My DP and i have been together 2.5 years. About a year into the relationship i moved into my new flat with my young son. My DP paid for new flooring and a few other bits and bobs as a gift. He lived with his mum at the time and we agreed he could come stay whenever but officially not move in, to give me time for my son and I to adjust etc. Eventually he just moved in without much discussion which was fine as he was there all the time anyway.
I noticed he would constantly tell me how skint he was and how much his bills came to etc. He gets paid weekly and literally every week give me a run down of what he is paying out. For the record he pays a whopping £800 a month on his car insurance and car finance combined.

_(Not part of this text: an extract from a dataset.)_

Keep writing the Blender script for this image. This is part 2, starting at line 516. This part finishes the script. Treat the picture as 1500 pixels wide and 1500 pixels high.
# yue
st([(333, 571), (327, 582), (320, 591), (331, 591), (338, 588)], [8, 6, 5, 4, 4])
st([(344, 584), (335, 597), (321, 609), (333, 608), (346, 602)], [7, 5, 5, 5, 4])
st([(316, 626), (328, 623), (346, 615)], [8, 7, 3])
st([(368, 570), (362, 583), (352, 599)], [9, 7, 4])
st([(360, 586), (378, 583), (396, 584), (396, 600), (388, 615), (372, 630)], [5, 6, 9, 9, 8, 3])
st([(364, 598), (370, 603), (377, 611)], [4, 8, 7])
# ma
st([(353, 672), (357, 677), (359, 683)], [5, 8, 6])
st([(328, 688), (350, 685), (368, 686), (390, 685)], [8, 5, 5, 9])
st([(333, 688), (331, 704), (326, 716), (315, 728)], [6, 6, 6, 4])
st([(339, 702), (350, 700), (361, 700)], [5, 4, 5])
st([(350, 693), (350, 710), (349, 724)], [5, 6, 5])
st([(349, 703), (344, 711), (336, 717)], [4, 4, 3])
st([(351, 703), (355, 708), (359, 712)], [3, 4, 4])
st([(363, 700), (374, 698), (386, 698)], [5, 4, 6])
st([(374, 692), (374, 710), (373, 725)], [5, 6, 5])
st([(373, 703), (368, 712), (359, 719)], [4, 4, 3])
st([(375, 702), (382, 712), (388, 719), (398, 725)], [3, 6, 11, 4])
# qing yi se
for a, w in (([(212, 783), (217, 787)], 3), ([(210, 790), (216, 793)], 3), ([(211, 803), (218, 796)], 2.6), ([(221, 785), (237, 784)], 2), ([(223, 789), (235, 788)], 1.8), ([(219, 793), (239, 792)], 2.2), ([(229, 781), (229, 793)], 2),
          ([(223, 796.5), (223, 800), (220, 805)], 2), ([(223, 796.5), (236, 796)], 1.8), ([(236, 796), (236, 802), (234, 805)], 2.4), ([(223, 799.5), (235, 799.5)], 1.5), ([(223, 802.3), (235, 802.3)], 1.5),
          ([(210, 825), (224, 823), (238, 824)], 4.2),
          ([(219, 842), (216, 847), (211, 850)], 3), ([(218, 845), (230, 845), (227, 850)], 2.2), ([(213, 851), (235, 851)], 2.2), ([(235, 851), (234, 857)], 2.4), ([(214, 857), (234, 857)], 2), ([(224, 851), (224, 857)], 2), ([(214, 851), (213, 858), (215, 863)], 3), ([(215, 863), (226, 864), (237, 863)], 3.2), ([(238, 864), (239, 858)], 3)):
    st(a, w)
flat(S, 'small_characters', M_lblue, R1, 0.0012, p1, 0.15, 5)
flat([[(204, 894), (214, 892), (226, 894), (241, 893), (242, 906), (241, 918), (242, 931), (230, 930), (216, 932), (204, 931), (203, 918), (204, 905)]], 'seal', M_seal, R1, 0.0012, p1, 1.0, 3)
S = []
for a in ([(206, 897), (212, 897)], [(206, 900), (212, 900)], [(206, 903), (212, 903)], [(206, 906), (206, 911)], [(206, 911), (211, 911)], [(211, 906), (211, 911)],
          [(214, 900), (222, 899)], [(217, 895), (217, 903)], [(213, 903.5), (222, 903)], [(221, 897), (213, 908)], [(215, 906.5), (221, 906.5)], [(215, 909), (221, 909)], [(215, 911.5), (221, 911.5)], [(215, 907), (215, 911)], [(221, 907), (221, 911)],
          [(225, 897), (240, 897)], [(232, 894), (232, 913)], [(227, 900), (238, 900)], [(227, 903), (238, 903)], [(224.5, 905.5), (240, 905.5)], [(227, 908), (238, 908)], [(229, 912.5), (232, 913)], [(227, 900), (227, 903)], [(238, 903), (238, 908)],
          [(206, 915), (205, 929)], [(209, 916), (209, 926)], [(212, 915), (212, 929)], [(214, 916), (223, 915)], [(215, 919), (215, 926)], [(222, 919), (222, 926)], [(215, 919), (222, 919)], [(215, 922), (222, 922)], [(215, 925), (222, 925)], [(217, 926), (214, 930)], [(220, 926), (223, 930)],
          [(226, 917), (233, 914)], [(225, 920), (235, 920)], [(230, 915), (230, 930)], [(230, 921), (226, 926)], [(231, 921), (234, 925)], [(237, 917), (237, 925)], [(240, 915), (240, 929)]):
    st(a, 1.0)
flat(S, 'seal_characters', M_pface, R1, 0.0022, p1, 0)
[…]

I have tried to speak to him about money and how i am left paying for everything. Rent, council tax, virgin tv etc. It turns into a massive argument with him casting up all the things he HAS paid for. Days out, holidays (got a tax refund) and just makes me feel so guilty. "All my extra money goes on u and DS" well that's because he HAS extra money for fun things as he pays nothing towards bills and i have barely anything left so i cant contribute to holidays or anything else. Says that if he didnt live here then id be paying the same amount anyway so what difference does it make? He also left the heating on for 4 hours last sunday while we were out and didnt care.
He constantly goes to the bookies and puts on football bets, gambles on his phone but gets angry if i say anything. "Its only a fiver" but its not just a fiver its constant.
He is great with my DS, plays with him, takes him on days out and shows him lots of love. But when we argue he brings this up says he does FAR more than any other man would and that i dont appreciate him. I feel like anything im unhappy about/anything hes done wrong he just casts up all the stuff he does right and constantly casts up that he has paid for a few holidays. Also when we argue he runs back to his mum and tells her everything. Then i feel embarrased to see her.
He has had addiction issues with drinking and has sought help. He had a relapse at Christmas and when i got angry at him he said "im a grown man if i want to drink il drink i dont your permission" so ive to support him through his AA but then not say anything if he drinks?